La mujer que supo no cantar
Impresionante versión de la mezzosoprano Sarah Connolly del ciclo de canciones ‘Amor y vida de mujer’ de Schumann
La Schubertiada de Vilabertran, el after hours de la música clásica — porque el festival que abre cuando los demás cierran— presentó en su escenario la mezzosoprano británica Sarah Connolly acompañada al piano por Malcolm Martineau. Connolly propuso un inteligente y bien escogido viaje musical que, iniciado con Schubert y Schumann, los pilares fundamentales del Lied romántico alemán, se extendió, en la segunda parte, a otros territorios y estéticas con obras de Albert Roussel y Benjamin Britten.
Connolly nos descubrió las hermosísimas e intensas canciones de Ivor Gurney (1890-1937) considerabilísimo autor aquí muy poco divulgado y terminó accidentadamente en España con dos y media de las Tres arias Op.26 de Joaquín Turina. El pianista, al parecer, olvidó en el camerino una página de la partitura y la canción, que se titulaba El pescador, acabó en lamentable naufragio.
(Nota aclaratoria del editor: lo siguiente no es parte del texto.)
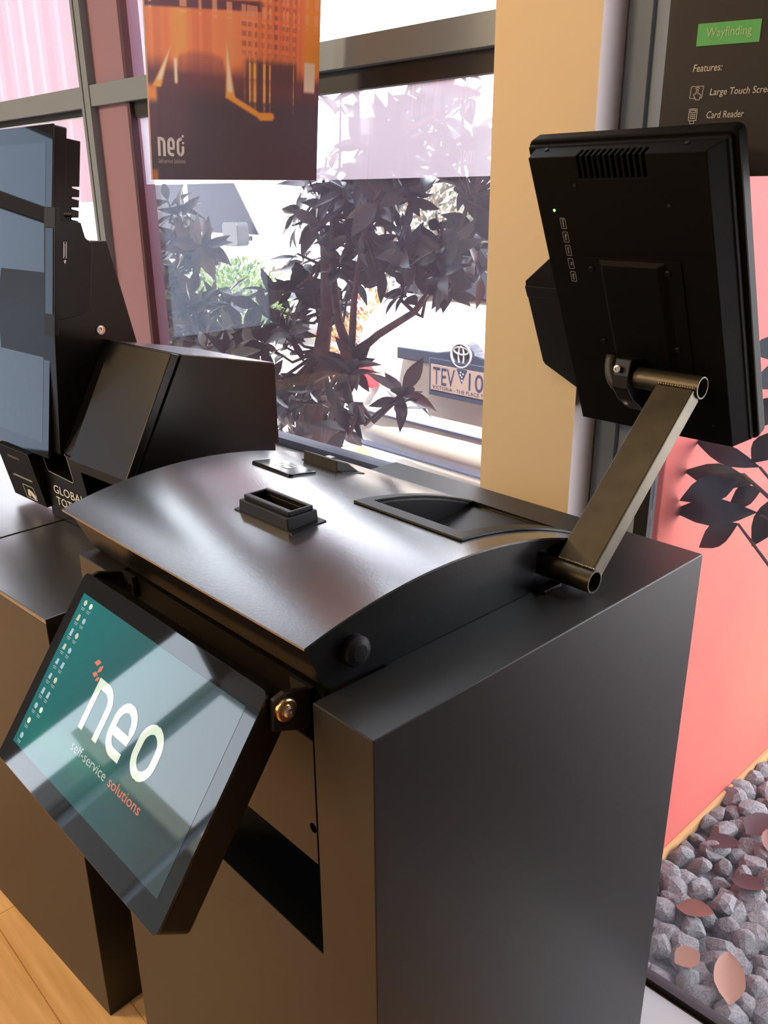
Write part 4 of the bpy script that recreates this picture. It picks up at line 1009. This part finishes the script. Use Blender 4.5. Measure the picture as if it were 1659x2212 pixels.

Sarah Connolly, con dicción clara, expresiva y voz que exhibía el hermoso terciopelo de las buenas mezzosopranos, se acreditó como una intérprete elegante, buena conocedora de los muy diferentes estilos que visitó a lo largo de la noche y acertó siempre en la temperatura expresiva de los textos.
La cima de su actuación estuvo en el ciclo de ocho canciones Frauenliebe und Leben (Amor y vida de mujer) de Robert Schumann sobre poemas de Adalbert von Chamisso, donde se narra la vida amorosa de una mujer desde el enamoramiento inicial hasta el dolor por la muerte del esposo.
Al final de la última pieza, tras cantar con un hilo de voz “Me encerraré silenciosa en mi interior... !Tu eres mi mundo!” la cantante debe callar, pero Schumann, traidor, nos ataca con un golpe bajo pidiendo al piano que, en solitario, evoque el inicio del ciclo, la canción en donde ella, pocos minutos antes, describía su primer enamoramiento. Son dos minutos terribles.
La cantante, en su silencio, debe seguir siendo “ella”, la mujer, ahora traspasada de dolor, que, a través del piano, recuerda en silencio su descubrimiento del amor.
Su silencio, su no-canto, es música, forma parte fundamental de la música y, aunque parezca un contrasentido, no es nada fácil no cantar en ese momento. Sarah Connolly supo no cantar, aguantó el personaje, siguió siendo “ella” y transmitió con fuerza la intensidad musical del momento. Los ojos, brillantes, miraban al vacío, miraban una ausencia, el público la miraba a ella, algunos, también, con ojos muy brillantes.